**Data extract:**
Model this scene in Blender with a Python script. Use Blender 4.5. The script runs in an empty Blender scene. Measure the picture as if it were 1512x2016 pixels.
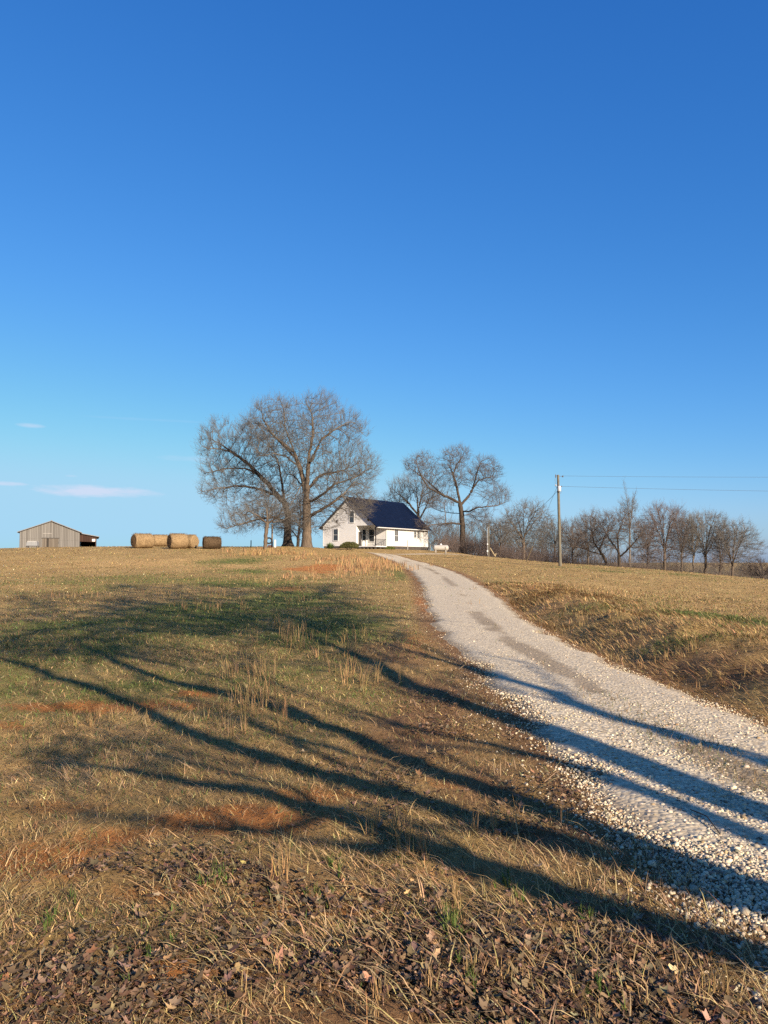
import bpy, math, random
import numpy as np
random.seed(7)
rng = np.random.default_rng(7)
sc = bpy.context.scene
COL = sc.collection
R = math.radians

# ------------------------------------------------------------------ camera model (pixels of a 1512 x 2016 frame)
F, CX, CY = 1512.0, 756.0, 1008.0
PITCH = R(3.5)
CAM = np.array([0.0, 0.0, 1.62])
SUN_AZ, SUN_EL = R(34), R(21)                    # azimuth: to the right of straight behind the viewer
SUN = np.array([math.sin(SUN_AZ) * math.cos(SUN_EL), -math.cos(SUN_AZ) * math.cos(SUN_EL), math.sin(SUN_EL)])

def ray(px, py):
    a, b = (px - CX) / F, (CY - py) / F
    dy = math.cos(PITCH) - b * math.sin(PITCH)
    dz = math.sin(PITCH) + b * math.cos(PITCH)
    return np.array([a / dy, 1.0, dz / dy])

def P(px, py, Y):
    return CAM + ray(px, py) * Y

# ------------------------------------------------------------------ numpy value noise
def _hash(ix, iy, seed):
    n = (ix.astype(np.int64) * 374761393 + iy.astype(np.int64) * 668265263 + seed * 974711) & 0xffffffff
    n = ((n ^ (n >> 13)) * 1274126177) & 0xffffffff
    n = n ^ (n >> 16)
    return (n & 0xffff) / 65535.0
def vnoise(x, y, seed=0):
    ix, iy = np.floor(x), np.floor(y)
    fx, fy = x - ix, y - iy
    fx = fx * fx * (3 - 2 * fx); fy = fy * fy * (3 - 2 * fy)
    a = _hash(ix, iy, seed); b = _hash(ix + 1, iy, seed); c = _hash(ix, iy + 1, seed); d = _hash(ix + 1, iy + 1, seed)
    return (a * (1 - fx) + b * fx) * (1 - fy) + (c * (1 - fx) + d * fx) * fy
def fbm(x, y, seed=0, oct=4):
    s, a, t = 0, 1.0, 0
    for i in range(oct):
        s = s + a * vnoise(x * 2 ** i, y * 2 ** i, seed + i * 17); t += a; a *= .55
    return s / t
def sstep(a, b, x):
    t = np.clip((x - a) / (b - a), 0, 1)
    return t * t * (3 - 2 * t)

# ------------------------------------------------------------------ terrain: thin-plate surface through surveyed points
ctl = [(0,0,0),(-6,3,0),(6,3,-.02),(0,6,0),(-8,8,.05),(8,8,.02),(.5,12,.05),(-8,12,.1),(-55,150,3.0),(-30,150,2.8),
       (0,150,2.6),(30,150,.2),(60,150,-5),(0,200,0),(-80,200,1),(-60,90,2.5),(-40,50,.95),(-30,20,.2),(40,0,-.7),(-40,0,0),
       (0,-40,-.5),(30,-40,-1),(-30,-40,0),(20,10,-.25),(-90,60,1.2),(-90,120,2.6),(90,60,-4),(-70,-40,0),(70,-40,-2)]
for a in [(895,1157,33),(850,1125,52),(800,1101,80),(745,1090,98),(300,1200,22),(300,1140,40),(300,1102,62),(300,1079,82),
          (100,1079,82),(0,1081,82),(0,1135,45),(0,1210,22),(450,1078.5,84),(600,1077,86),(560,1100,66),(650,1118,56),(640,1080,113),
          (742,1081,110),(838,1084,122),(911,1088.5,122),(962,1096,98),(1103,1115,75),(1103,1109,88),(1240,1118,86),(1380,1133,86),
          (1512,1150,86),(1512,1216,22),(1512,1185,40),(1300,1152,50),(1200,1182,28),(1050,1140,45),(700,1140,42),(700,1180,26)]:
    ctl.append(tuple(P(*a)))
ctl += [(30,118,-1.8),(60,118,-4.8),(26,106,-.2),(26,130,-.6),(17,133,1.9),(80,90,-3.4),(40,34,-1.0)]
ctl = np.array(ctl, float)
def _tk(d2):
    return np.where(d2 > 1e-9, .5 * d2 * np.log(np.maximum(d2, 1e-9)), 0)
_n = len(ctl); _s = 50.0
_X = ctl[:, :2] / _s
_K = _tk(((_X[:, None] - _X[None]) ** 2).sum(-1)) + 2e-4 * np.eye(_n)
_Pm = np.hstack([np.ones((_n, 1)), _X])
_M = np.zeros((_n + 3, _n + 3)); _M[:_n, :_n] = _K; _M[:_n, _n:] = _Pm; _M[_n:, :_n] = _Pm.T
_W = np.linalg.solve(_M, np.concatenate([ctl[:, 2], np.zeros(3)]))
def h_tps(x, y):
    x = np.asarray(x, float); y = np.asarray(y, float)
    xc, yc = np.clip(x, -110, 110) / _s, np.clip(y, -60, 210) / _s
    out = _W[_n] + _W[_n + 1] * xc + _W[_n + 2] * yc
    for i in range(_n):
        out = out + _W[i] * _tk((xc - _X[i, 0]) ** 2 + (yc - _X[i, 1]) ** 2)
    r = np.sqrt(x * x + (y - 60) ** 2)
    far = -9 + 9 * (fbm(x / 260 + 3, y / 260, 5, 3) - .5) - 10 * sstep(200, 1500, r)
    k = sstep(95, 210, r)
    return out * (1 - k) + far * k

def hit0(px, py):                                 # ground under a pixel on the smooth terrain
    d = ray(px, py)
    Y = np.geomspace(2, 160, 1500)
    below = CAM[2] + d[2] * Y < h_tps(d[0] * Y, Y)
    i = int(np.argmax(below)) if below.any() else len(Y) - 1
    return np.array([d[0] * Y[i], Y[i]])

# ------------------------------------------------------------------ the drive: edges near the viewer, then a centre line up the hill
Ledge = [(1.72,-14),(1.72,-6),(1.68,0)] + [tuple(hit0(*p)) for p in [(1512,1844),(1290,1672),(1183,1597),(1124,1527),(1055,1475),(1000,1400),(925,1307),(861,1248)]]
Redge = [(4.15,-14),(4.15,-6),(4.05,1)] + [tuple(hit0(*p)) for p in [(1512,1425),(1380,1375),(1264,1328),(1146,1275),(1044,1226)]]
Ledge = np.array(Ledge); Redge = np.array(Redge)
cl = [(y, .5 * (np.interp(y, Ledge[:, 1], Ledge[:, 0]) + np.interp(y, Redge[:, 1], Redge[:, 0])),
          .5 * (np.interp(y, Redge[:, 1], Redge[:, 0]) - np.interp(y, Ledge[:, 1], Ledge[:, 0]))) for y in (-14,-6,0,3,4.5,6,7.5,9,11,13,15.3)]
cpts = [(x, y, w) for y, x, w in cl] + [(2.35,20,1.25),(2.75,27,1.4),(3.05,34,1.5),(3.3,43,1.6),(3.25,52,1.65),(2.9,62,1.65),(2.2,72,1.65),(1.1,81,1.65),
       (-.6,89,1.6),(-3.0,95.5,1.6),(-6.0,100,1.6),(-9.5,103.5,1.5),(-13,107,1.4)]
cpts = np.array(cpts)
def catmull(p, per=10):
    p = np.vstack([2 * p[0] - p[1], p, 2 * p[-1] - p[-2]])
    out = []
    for i in range(1, len(p) - 2):
        for t in np.linspace(0, 1, per, endpoint=False):
            a, b, c, d = p[i - 1], p[i], p[i + 1], p[i + 2]
            out.append(.5 * (2 * b + (c - a) * t + (2 * a - 5 * b + 4 * c - d) * t * t + (3 * b - a - 3 * c + d) * t ** 3))
    out.append(p[-2]); return np.array(out)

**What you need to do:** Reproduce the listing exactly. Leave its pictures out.

**The result:**
Model this scene in Blender with a Python script. Use Blender 4.5. The script runs in an empty Blender scene. Measure the picture as if it were 1512x2016 pixels.
import bpy, math, random
import numpy as np
random.seed(7)
rng = np.random.default_rng(7)
sc = bpy.context.scene
COL = sc.collection
R = math.radians

# ------------------------------------------------------------------ camera model (pixels of a 1512 x 2016 frame)
F, CX, CY = 1512.0, 756.0, 1008.0
PITCH = R(3.5)
CAM = np.array([0.0, 0.0, 1.62])
SUN_AZ, SUN_EL = R(34), R(21)                    # azimuth: to the right of straight behind the viewer
SUN = np.array([math.sin(SUN_AZ) * math.cos(SUN_EL), -math.cos(SUN_AZ) * math.cos(SUN_EL), math.sin(SUN_EL)])

def ray(px, py):
    a, b = (px - CX) / F, (CY - py) / F
    dy = math.cos(PITCH) - b * math.sin(PITCH)
    dz = math.sin(PITCH) + b * math.cos(PITCH)
    return np.array([a / dy, 1.0, dz / dy])

def P(px, py, Y):
    return CAM + ray(px, py) * Y

# ------------------------------------------------------------------ numpy value noise
def _hash(ix, iy, seed):
    n = (ix.astype(np.int64) * 374761393 + iy.astype(np.int64) * 668265263 + seed * 974711) & 0xffffffff
    n = ((n ^ (n >> 13)) * 1274126177) & 0xffffffff
    n = n ^ (n >> 16)
    return (n & 0xffff) / 65535.0
def vnoise(x, y, seed=0):
    ix, iy = np.floor(x), np.floor(y)
    fx, fy = x - ix, y - iy
    fx = fx * fx * (3 - 2 * fx); fy = fy * fy * (3 - 2 * fy)
    a = _hash(ix, iy, seed); b = _hash(ix + 1, iy, seed); c = _hash(ix, iy + 1, seed); d = _hash(ix + 1, iy + 1, seed)
    return (a * (1 - fx) + b * fx) * (1 - fy) + (c * (1 - fx) + d * fx) * fy
def fbm(x, y, seed=0, oct=4):
    s, a, t = 0, 1.0, 0
    for i in range(oct):
        s = s + a * vnoise(x * 2 ** i, y * 2 ** i, seed + i * 17); t += a; a *= .55
    return s / t
def sstep(a, b, x):
    t = np.clip((x - a) / (b - a), 0, 1)
    return t * t * (3 - 2 * t)

# ------------------------------------------------------------------ terrain: thin-plate surface through surveyed points
ctl = [(0,0,0),(-6,3,0),(6,3,-.02),(0,6,0),(-8,8,.05),(8,8,.02),(.5,12,.05),(-8,12,.1),(-55,150,3.0),(-30,150,2.8),
       (0,150,2.6),(30,150,.2),(60,150,-5),(0,200,0),(-80,200,1),(-60,90,2.5),(-40,50,.95),(-30,20,.2),(40,0,-.7),(-40,0,0),
       (0,-40,-.5),(30,-40,-1),(-30,-40,0),(20,10,-.25),(-90,60,1.2),(-90,120,2.6),(90,60,-4),(-70,-40,0),(70,-40,-2)]
for a in [(895,1157,33),(850,1125,52),(800,1101,80),(745,1090,98),(300,1200,22),(300,1140,40),(300,1102,62),(300,1079,82),
          (100,1079,82),(0,1081,82),(0,1135,45),(0,1210,22),(450,1078.5,84),(600,1077,86),(560,1100,66),(650,1118,56),(640,1080,113),
          (742,1081,110),(838,1084,122),(911,1088.5,122),(962,1096,98),(1103,1115,75),(1103,1109,88),(1240,1118,86),(1380,1133,86),
          (1512,1150,86),(1512,1216,22),(1512,1185,40),(1300,1152,50),(1200,1182,28),(1050,1140,45),(700,1140,42),(700,1180,26)]:
    ctl.append(tuple(P(*a)))
ctl += [(30,118,-1.8),(60,118,-4.8),(26,106,-.2),(26,130,-.6),(17,133,1.9),(80,90,-3.4),(40,34,-1.0)]
ctl = np.array(ctl, float)
def _tk(d2):
    return np.where(d2 > 1e-9, .5 * d2 * np.log(np.maximum(d2, 1e-9)), 0)
_n = len(ctl); _s = 50.0
_X = ctl[:, :2] / _s
_K = _tk(((_X[:, None] - _X[None]) ** 2).sum(-1)) + 2e-4 * np.eye(_n)
_Pm = np.hstack([np.ones((_n, 1)), _X])
_M = np.zeros((_n + 3, _n + 3)); _M[:_n, :_n] = _K; _M[:_n, _n:] = _Pm; _M[_n:, :_n] = _Pm.T
_W = np.linalg.solve(_M, np.concatenate([ctl[:, 2], np.zeros(3)]))
def h_tps(x, y):
    x = np.asarray(x, float); y = np.asarray(y, float)
    xc, yc = np.clip(x, -110, 110) / _s, np.clip(y, -60, 210) / _s
    out = _W[_n] + _W[_n + 1] * xc + _W[_n + 2] * yc
    for i in range(_n):
        out = out + _W[i] * _tk((xc - _X[i, 0]) ** 2 + (yc - _X[i, 1]) ** 2)
    r = np.sqrt(x * x + (y - 60) ** 2)
    far = -9 + 9 * (fbm(x / 260 + 3, y / 260, 5, 3) - .5) - 10 * sstep(200, 1500, r)
    k = sstep(95, 210, r)
    return out * (1 - k) + far * k

def hit0(px, py):                                 # ground under a pixel on the smooth terrain
    d = ray(px, py)
    Y = np.geomspace(2, 160, 1500)
    below = CAM[2] + d[2] * Y < h_tps(d[0] * Y, Y)
    i = int(np.argmax(below)) if below.any() else len(Y) - 1
    return np.array([d[0] * Y[i], Y[i]])

# ------------------------------------------------------------------ the drive: edges near the viewer, then a centre line up the hill
Ledge = [(1.72,-14),(1.72,-6),(1.68,0)] + [tuple(hit0(*p)) for p in [(1512,1844),(1290,1672),(1183,1597),(1124,1527),(1055,1475),(1000,1400),(925,1307),(861,1248)]]
Redge = [(4.15,-14),(4.15,-6),(4.05,1)] + [tuple(hit0(*p)) for p in [(1512,1425),(1380,1375),(1264,1328),(1146,1275),(1044,1226)]]
Ledge = np.array(Ledge); Redge = np.array(Redge)
cl = [(y, .5 * (np.interp(y, Ledge[:, 1], Ledge[:, 0]) + np.interp(y, Redge[:, 1], Redge[:, 0])),
          .5 * (np.interp(y, Redge[:, 1], Redge[:, 0]) - np.interp(y, Ledge[:, 1], Ledge[:, 0]))) for y in (-14,-6,0,3,4.5,6,7.5,9,11,13,15.3)]
cpts = [(x, y, w) for y, x, w in cl] + [(2.35,20,1.25),(2.75,27,1.4),(3.05,34,1.5),(3.3,43,1.6),(3.25,52,1.65),(2.9,62,1.65),(2.2,72,1.65),(1.1,81,1.65),
       (-.6,89,1.6),(-3.0,95.5,1.6),(-6.0,100,1.6),(-9.5,103.5,1.5),(-13,107,1.4)]
cpts = np.array(cpts)
def catmull(p, per=10):
    p = np.vstack([2 * p[0] - p[1], p, 2 * p[-1] - p[-2]])
    out = []
    for i in range(1, len(p) - 2):
        for t in np.linspace(0, 1, per, endpoint=False):
            a, b, c, d = p[i - 1], p[i], p[i + 1], p[i + 2]
            out.append(.5 * (2 * b + (c - a) * t + (2 * a - 5 * b + 4 * c - d) * t * t + (3 * b - a - 3 * c + d) * t ** 3))
    out.append(p[-2]); return np.array(out)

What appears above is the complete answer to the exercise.